DE·HIERARCHIZING ACOUSTIC HERITAGE by Acoustic Heritage Collective

This compilatory work is, in itself, a declaration on the need to address, participate and contribute to the contingent discussion on critical heritage studies from an acoustic perspective. Given its novel and still-developing nature, the term “Acoustic Heritage” offers us the possibility of questioning a series of deeply rooted preconceptions within the existing structures of heritage administration. As sound heritage researchers, we are committed not only to focus on acoustics and sound issues but also to study and to offer new approaches on general heritage concepts such as community, safeguarding, tangibility, threat, or digitization.
In this work we wish to present a series of responses to impulses from multiple acoustic spaces included in the Freesound platform—without any particular order, hierarchy, categorization, label, or deliberate selection. We intend to show that the mere act of deciding to record a space and to share it already grants that space a value of its own, one that cannot be measured through traditional heritage frameworks. Can the auditory perception of an acoustic space generate affects in us? Can it generate memory? Can it awaken a forgotten memory? Should these perceptions be taken individually, or can they be addressed as part of a collective memory? Can it awaken erased memories, or sustain a shared memory? What stories can an acoustic space tell? Do I identify with those stories? How does the sound of the places where we experience important moments in our lives affect us? Are we able to perceive the acoustic space on its own, to identify it, to remember it? In what ways can an acoustic space be understood as possessing aesthetic value in itself, beyond its functional or architectural dimensions? Can such aesthetic value acquire a communal dimension, becoming part of a shared cultural and sonic heritage?

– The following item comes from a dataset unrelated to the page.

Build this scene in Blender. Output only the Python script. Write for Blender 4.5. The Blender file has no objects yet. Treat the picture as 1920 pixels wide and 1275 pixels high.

These questions remind us that acoustic space is never neutral: it always carries invisible traces, past presences, traces that survive the sound itself. Spaces are always at risk of disappearance if not recorded, shared, and maintained. Time itself acts as a threat—not only because physical surfaces that shape sound change, but also because memories, cultural practices, historical interpretations, communities, and narratives evolve. The act of safeguard requires a preventive approach: spaces are constantly modified without consideration for their auditory significance. These proactive actions and open libraries are the key in people engagement for dismantling heritage hierarchical structures.
Acoustic space recordings should be encouraged and access to this data should be public and open. Given that much of this work relies on banks of digital files, it should be freely available for non-commercial use. Open libraries and networks dedicated to the preservation and dissemination of acoustic heritage are essential to ensure that these sonic traces circulate, are heard, and can be used for education, research, and artistic exploration. Bringing together measurements of acoustic spaces and the corresponding acoustic models in a shared international database would allow these traces to be contextualized and accessed by anyone.
These digital and open resources allow acoustic heritage to exist as both information and experience. When sound is accessible and shareable, it becomes more than a record: it is an echo that can be reused, reinterpreted, and felt. Listening to a space through these archives is to perceive its memory, its affective power, its cultural resonance. Therefore, acoustic heritage is not limited to monumental or officially recognized sites; everyday spaces—a bedroom, a corridor, a parking lot—can be equally meaningful, carrying traces of personal and collective histories. Thus, acoustic heritage can be imagined not as something fixed, but as a fragile, shared memory in constant transformation, one that exists only when it is listened to, experienced, and preserved. By asking these questions, and by documenting and sharing these sounds openly, we create opportunities to perceive, understand, and inhabit acoustic spaces in ways that connect memory, perception, and affect across individuals and communities.